Routine is a ground to stand on, a wall to retreat to; we cannot draw on our boots without bracing ourselves against it.  It is the fence over which neighbors lean when they talk.  . . . Our health requires that we should recline on it from time to time.  When we are in it, the hand stands still on the face of the clock, and we grow like corn in the genial dankness and silence of the night.  

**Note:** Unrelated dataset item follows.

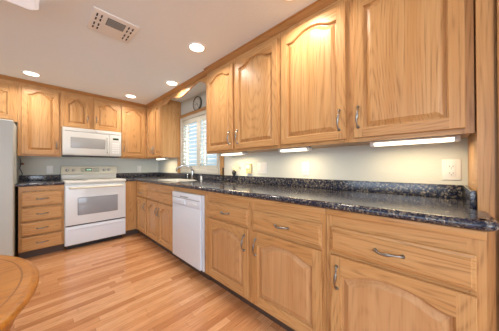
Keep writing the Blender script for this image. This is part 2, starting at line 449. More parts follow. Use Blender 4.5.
# ---- back base cabinets (fronts face -y)
r = thing('base_cabinet', 'oak four-drawer base cabinet between refrigerator and range', 'cabinet', (-1.69, -.3, 0))
fr = BACK(XB)
b = MB(); b.box(-1.888, -1.488, XB+.0205, -.003, .1, ZC-.002, OZ); b.build('carcass', r)
frame(r, fr, 'B', -1.888, -1.488, .1, ZC-.002, [(-1.888, -1.865), (-1.512, -1.488)], [(.83, ZC-.002, -1.865, -1.512), (.1, .12, -1.865, -1.512)])
b = MB(); b.box(-1.888, -1.488, XB+.07, XB+.10, 0, .1, KICK); b.build('toe_kick', r)
for a, c in ((.642, .812), (.458, .626), (.288, .442), (.105, .272)):
    drawer(r, fr, 'B', -1.872, -1.504, a, c, hl=.10)
r = thing('base_cabinet', 'blind oak corner base panel right of the range', 'cabinet', (-.38, -.3, 0))
b = MB(); b.box(-.766, -.003, XB+.0205, -.003, .1, ZC-.002, OZ); b.build('carcass', r)
b = MB(BACK(XB)); b.box(-.766, -.612, .1, ZC-.002, -.02, 0, OZ); b.build('face_panel', r)
b = MB(); b.box(-.766, -.545, XB+.07, XB+.10, 0, .1, KICK); b.build('toe_kick', r)

# ------------------------------------------------------------------ worktops
CX = -.622                                             # bullnose centre line is inset from the front edge
def bull(b, path, z0, z1, rad, cap=True):
    """bullnose strip along a path of (x,y,nx,ny) with outward normals"""
    n = 8; zc = (z0+z1)/2; hz = (z1-z0)/2; R = []
    for x, y, nx, ny in path:
        R.append([(x+nx*rad*math.cos(a), y+ny*rad*math.cos(a), zc+hz*math.sin(a)) for a in [-PI/2+PI*k/n for k in range(n+1)]])
    b.ring_stack(R, GR, cap=False, closed=False)
ct = thing('countertop', 'speckled dark granite worktop running from the range round the corner under the window', 'countertop', (-.32, -2.2, ZC))
b = MB(); z0, z1 = ZC, .922
YE = -4.318
SX0, SX1, SY0, SY1 = -.50, -.165, -1.74, -1.20           # sink cut-out
b.box(CX, 0-.001, SY1, -.001, z0, z1, GR); b.box(CX, -.001, -4.287, SY0, z0, z1, GR)
b.box(CX, SX0, SY0, SY1, z0, z1, GR); b.box(SX1, -.001, SY0, SY1, z0, z1, GR)
b.box(-.766, CX, CX, -.001, z0, z1, GR); b.box(CX+.03, -.40, -4.30, -4.287, z0, z1, GR)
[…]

Henry David Thoreau, Journal.  January 23, 1841

When I drove away from the Eureka Springs School of the Arts last Friday, I felt so much good will from a class that performed above and beyond expectations.  I also felt satisfied in completing several demonstration watercolor sketches.  I thought that I would be O.K. with extended road time and the possibility of not picking up the watercolor brush for days.  But as Sunday dawned, I already felt a sense of listlessness with the broken routine, and decided to get back into something.  I acquired this magnificent 36″ antique Coca-Cola sign a few weeks back, just before I hit the road to do back-to-back workshops.  I never forgot about the sign, and thought it seemed silly to transport it in the back of my Jeep with all the rest of my watercolor gear and suitcase.  But the sign has been on my mind, and I thought that today I would try a few rough sketches of it.  I pulled out my “Fluid” watercolor block, hoping that that would signal a loose sketch and not a finished painting.  What is wrong with me?  Why can I not just cut loose?  Oh, I worked fast on this indeed, but, as you can see, it’s not loose.  It’s just as tight as though I were working on a full sheet of 300-lb. watercolor paper.  It is only 10 x 8″ but I worked as tightly and accurately as I could, though I worked fast indeed.  This is what I accomplished over the course of a few hours today, and I loved every minute, every second of the experience.

The sign has some corrosion, and plenty of abuse from a shotgun blast that I still haven’t really put into the composition yet.  And I’m still trying to solve the problem of an evergreen backdrop, spending plenty of time perusing Andrew Wyeth drybrush studies of evergreens.  I am so glad to have this sign in my actual presence, rather than trying to work from a photograph.  The relic is magnificent to behold.

Thanks for reading.  It’s nice to be back into the watercolor routine after only a two-day hiatus.

I paint in order to remember.

I journal because I feel that I am alone.

I blog to remind myself that I am not alone.